S’éloignant des déclarations offensives de ces derniers jours, le chef de la diplomatie russe Sergueï Lavrov a estimé lundi qu’il y avait « toujours une chance » de trouver un compromis.

« Nos possibilités sont loin d’être épuisées », a affirmé M. Lavrov lors d’une réunion avec M. Poutine retransmise à la télévision, proposant même de « prolonger et d’élargir » le dialogue.

« Bien », lui a laconiquement répondu le président russe, dont les intentions restent pour l’instant indéchiffrables pour les capitales occidentales.

Selon l’ambassadeur russe auprès de l’UE, Vladimir Tchijov, son pays « n’envahira pas l’Ukraine sauf si on nous provoque ».  

« Si les Ukrainiens lancent une attaque contre la Russie, vous ne devriez pas être surpris si nous contre-attaquons. Ou s’ils commencent à tuer de manière éhontée des citoyens russes de n’importe où — au Donbass ou ailleurs », a-t-il déclaré.  

Les États-Unis assurent qu’une invasion de l’Ukraine pourrait être imminente, mais Kiev s’est efforcé ces derniers jours de relativiser la menace.

Comme pour donner l’impression d’un apaisement, le ministre russe de la Défense a également annoncé lundi la fin de certaines manœuvres militaires, alors que les exercices aux frontières russo-ukrainiennes et en Biélorussie nourrissent les craintes d’une escalade.

« Des exercices ont lieu, une partie est terminée, une autre partie est en train de se terminer.
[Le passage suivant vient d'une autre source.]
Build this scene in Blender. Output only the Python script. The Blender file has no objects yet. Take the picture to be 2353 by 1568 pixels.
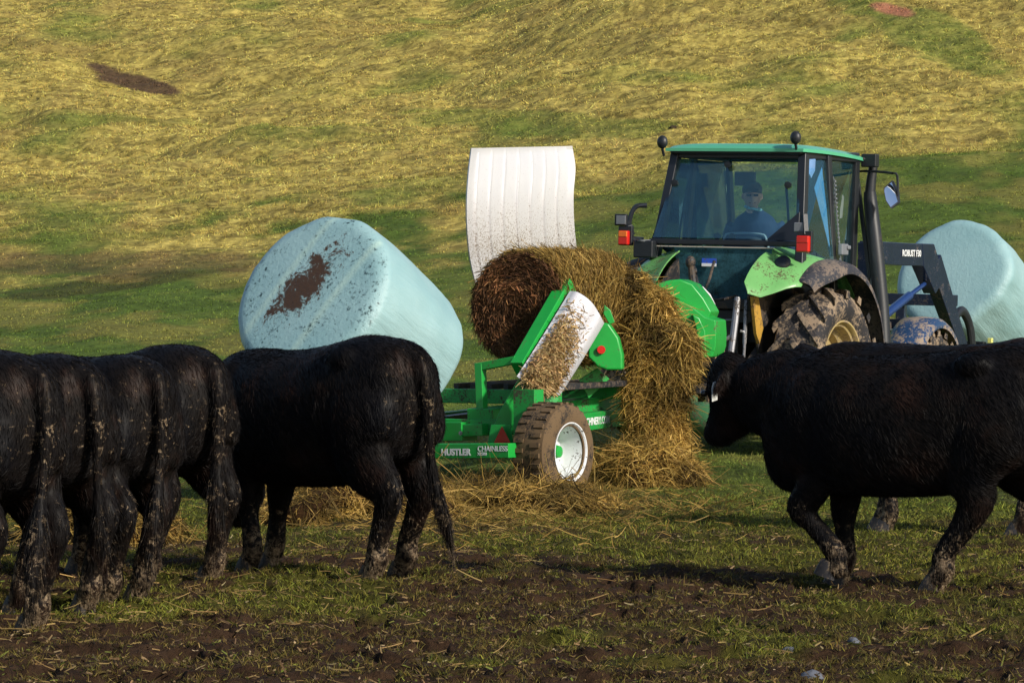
import bpy, bmesh, math, random
import numpy as np
from mathutils import Vector, Matrix, Quaternion

# ------------------------------------------------------------------ camera, sky, sun
scene = bpy.context.scene
R = math.radians
FPX = 9000.0                      # focal length in pixels of a 2352 px wide frame
CH = 1.54
PITCH = math.atan(82 / FPX)
cam_d = bpy.data.cameras.new('camera'); cam = bpy.data.objects.new('camera', cam_d)
scene.collection.objects.link(cam); scene.camera = cam
cam_d.sensor_width = 36; cam_d.lens = FPX / 2352 * 36
cam_d.clip_start = 0.5; cam_d.clip_end = 2000
cam.location = (0, 0, CH); cam.rotation_euler = (math.pi / 2 - PITCH, 0, 0)
cam_d.dof.use_dof = False; cam_d.dof.focus_distance = 31.0; cam_d.dof.aperture_fstop = 11

SUN_EL, SUN_AZ = R(28), R(134)    # azimuth clockwise from +Y
world = bpy.data.worlds.new('World'); scene.world = world; world.use_nodes = True
wn = world.node_tree; wn.nodes.clear()
sky = wn.nodes.new('ShaderNodeTexSky'); sky.sky_type = 'NISHITA'; sky.sun_disc = False
sky.sun_elevation = SUN_EL; sky.sun_rotation = SUN_AZ; sky.altitude = 200
bg = wn.nodes.new('ShaderNodeBackground'); bg.inputs[1].default_value = 0.10
wo = wn.nodes.new('ShaderNodeOutputWorld')
wn.links.new(sky.outputs[0], bg.inputs[0]); wn.links.new(bg.outputs[0], wo.inputs[0])
sd = bpy.data.lights.new('sun', 'SUN'); sd.energy = 3.9; sd.angle = R(3.0); sd.color = (1.0, 0.92, 0.80)
sun = bpy.data.objects.new('sun', sd); scene.collection.objects.link(sun)
sdir = Vector((math.sin(SUN_AZ) * math.cos(SUN_EL), math.cos(SUN_AZ) * math.cos(SUN_EL), math.sin(SUN_EL)))
sun.rotation_euler = sdir.to_track_quat('Z', 'Y').to_euler(); sun.location = (20, -20, 20)
scene.render.engine = 'CYCLES'
scene.view_settings.view_transform = 'Standard'; scene.view_settings.look = 'None'
scene.view_settings.exposure = 0.35; scene.view_settings.gamma = 1.0
scene.cycles.max_bounces = 8; scene.cycles.transparent_max_bounces = 16

COL = scene.collection
rng = np.random.default_rng(7); random.seed(7)

def P(px, py, D):
    """world point seen at pixel (px,py) of the 2352x1568 frame, at distance D along Y"""
    cx = (px - 1176) / FPX; cy = (784 - py) / FPX
    c, s = math.cos(PITCH), math.sin(PITCH)
    dy = c + cy * s; dz = -s + cy * c
    k = D / dy
    return Vector((cx * k, D, CH + dz * k))

# ------------------------------------------------------------------ noise in numpy
def _h(ix, iy, iz, seed):
    n = (ix.astype(np.int64) * 374761393 + iy.astype(np.int64) * 668265263 + iz.astype(np.int64) * 2147483647 + seed * 974634777) & 0xffffffff
    n = ((n ^ (n >> 13)) * 1274126177) & 0xffffffff
    n = n ^ (n >> 16)
    return (n & 0xffff) / 65535.0
def vnoise(x, y, z=None, seed=0):
    x = np.asarray(x, float); y = np.asarray(y, float)
    z = np.zeros_like(x) if z is None else np.asarray(z, float)
    ix, iy, iz = np.floor(x), np.floor(y), np.floor(z)
    fx, fy, fz = x - ix, y - iy, z - iz
    fx = fx * fx * (3 - 2 * fx); fy = fy * fy * (3 - 2 * fy); fz = fz * fz * (3 - 2 * fz)
    def L(a, b, t): return a + (b - a) * t
    r = []
    for dz in (0, 1):
        a = L(_h(ix, iy, iz + dz, seed), _h(ix + 1, iy, iz + dz, seed), fx)
        b = L(_h(ix, iy + 1, iz + dz, seed), _h(ix + 1, iy + 1, iz + dz, seed), fx)
        r.append(L(a, b, fy))
    return L(r[0], r[1], fz)
def fbm(x, y, z=None, o=4, seed=0):
    s = 0; a = 0.5; t = 0
    x = np.asarray(x, float); y = np.asarray(y, float); z = None if z is None else np.asarray(z, float)
    for k in range(o):
        s = s + a * vnoise(x, y, z, seed + k * 17); t += a
        x = x * 2.03 + 3.1; y = y * 2.03 + 1.7
        if z is not None: z = z * 2.03 + .9
        a *= .5
    return s / t
def sstep(a, b, x):
    t = np.clip((x - a) / (b - a), 0, 1); return t * t * (3 - 2 * t)

# ------------------------------------------------------------------ objects
def tag(o, label=None, cat=None, group=None, kind=None):
    if label: o['label'] = label
    if cat: o['category'] = cat
    if group: o['group'] = group
    if kind: o['kind'] = kind
    return o
def empty(name, loc, rot=(0, 0, 0)):
    o = bpy.data.objects.new(name, None); COL.objects.link(o); o.empty_display_size = .2
    o.location = loc; o.rotation_euler = rot
    return o
def link_mesh(name, me, mat, parent=None):
    o = bpy.data.objects.new(name, me); COL.objects.link(o)
    if mat is not None and not me.materials:
        for m in (mat if isinstance(mat, (list, tuple)) else [mat]): me.materials.append(m)
    if parent is not None: o.parent = parent
    return o
def np_mesh(name, V, F, cols=None, smooth=False):
    """V (n,3), F (m,k) arrays"""
    me = bpy.data.meshes.new(name)
    V = np.asarray(V, np.float32); F = np.asarray(F, np.int32); m, k = F.shape
    me.vertices.add(len(V)); me.vertices.foreach_set('co', V.ravel())
    me.loops.add(m * k); me.loops.foreach_set('vertex_index', F.ravel())
    me.polygons.add(m); me.polygons.foreach_set('loop_start', np.arange(0, m * k, k, dtype=np.int32))
    me.update(calc_edges=True)
    me.polygons.foreach_set('use_smooth', np.full(m, smooth))
    if cols is not None:
        a = me.color_attributes.new('Col', 'FLOAT_COLOR', 'POINT')
        c = np.ones((len(V), 4), np.float32); c[:, :3] = cols; a.data.foreach_set('color', c.ravel())
    me.validate(); me.update()
    return me

def catmull(pts, n=6):
    pts = [np.asarray(p, float) for p in pts]
    out = []
    q = [2 * pts[0] - pts[1]] + pts + [2 * pts[-1] - pts[-2]]
    for i in range(1, len(q) - 2):
        p0, p1, p2, p3 = q[i - 1:i + 3]
        for j in range(n):
            t = j / n
            out.append(.5 * ((2 * p1) + (-p0 + p2) * t + (2 * p0 - 5 * p1 + 4 * p2 - p3) * t * t + (-p0 + 3 * p1 - 3 * p2 + p3) * t ** 3))
    out.append(pts[-1])
    return out

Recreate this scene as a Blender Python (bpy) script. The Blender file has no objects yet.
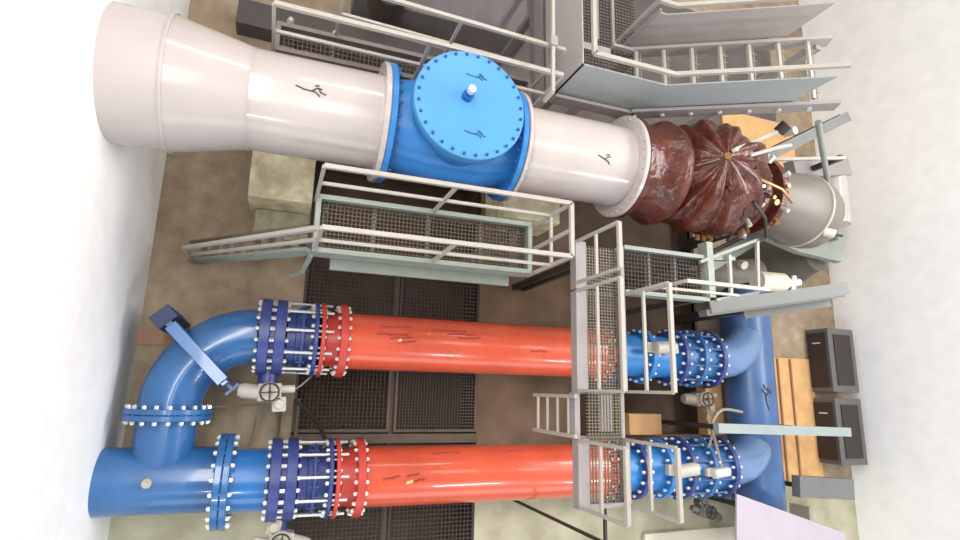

D’autres se font encore étant donné (leur) taille », a dit Sergueï Choïgou à M. Poutine.

Tranchées creusées

La Russie, qui a déjà annexé la Crimée en 2014 et soutient des séparatistes prorusses dans l’est de l’Ukraine, a constamment nié toute velléité agressive.

Elle se dit à l’inverse menacée par l’expansion des moyens de l’OTAN en Europe de l’Est et réclame des « garanties de sécurité », notamment l’assurance que l’Ukraine n’adhérera jamais à l’OTAN.

Au risque d’irriter le Kremlin, le président ukrainien Volodymyr Zelensky a réitéré lundi que Kiev voulait rejoindre l’OTAN afin de « garantir sa sécurité ».

Les Occidentaux ont jugé les demandes russes inacceptables, mais ont proposé un dialogue accru sur d’autres sujets, comme le contrôle des armements.

Lundi, M. Lavrov a jugé « constructives » certaines des propositions américaines.

En attendant d’hypothétiques progrès sur le front diplomatique, dans le sud-est de l’Ukraine, à proximité de la ligne de front avec des séparatistes prorusses, la population se mobilise dans la perspective d’une attaque.

« Nous creusons des tranchées dans lesquelles les soldats ukrainiens pourront facilement sauter et se défendre », explique ainsi à l’AFP Mikhaïlo Anopa, 15 ans.

Menaces de sanctions

A Kiev, aucun signe de panique n’était visible. Mais Iouri Fedinski, un musicien de 46 ans, a choisi de quitter l’Est ukrainien pour les États-Unis avec sa femme enceinte et ses quatre enfants.

« Nous les emmenons apprendre l’anglais dans une école américaine […], une alternative à ce que Poutine voudrait pour l’Ukraine », a-t-il dit à l’AFP à l’aéroport de Kiev.

Lors de son déplacement dans la capitale ukrainienne, M. Scholz, qui n’a pas commenté les dernières déclarations russes, a mis en garde Moscou.

« Personne ne doit douter de la détermination et de la préparation de l’UE » à réagir en cas d’attaque, a-t-il assuré.

« Nous prendrons des mesures de grande envergure qui auront des répercussions importantes sur les possibilités d’évolution économique de la Russie », a-t-il mis en garde. « C’est ce que je soulignerai demain à Moscou ».

De son côté, M. Zelensky a estimé que le gazoduc controversé russo-allemand Nord Stream 2, qui permet de contourner le territoire ukrainien pour livrer du gaz russe à l’Europe, était une « arme géopolitique ».

« Grosse erreur »

En outre, l’Ukraine a officiellement demandé à Moscou de s’expliquer sur le déploiement de nombreux soldats à ses frontières, conformément aux engagements que la Russie a pris dans le cadre de l’Organisation pour la sécurité et la coopération en Europe, dont une réunion est prévue pour mardi.

Les États-Unis, quant à eux, martèlent depuis des jours que l’armée russe pourrait envahir l’Ukraine « à tout moment » et nombre de pays ont appelé leurs ressortissants à quitter au plus vite son sol.

À cet égard, M. Zelensky a qualifié de « grosse erreur » la décision de certains pays, dont les États-Unis, de déménager leurs ambassades hors de Kiev.

Malgré les tensions, qui sont montées d’un cran la semaine dernière avec le lancement de grandes manœuvres russo-biélorusses, Kiev s’est félicité lundi de négociations « positives » avec Minsk.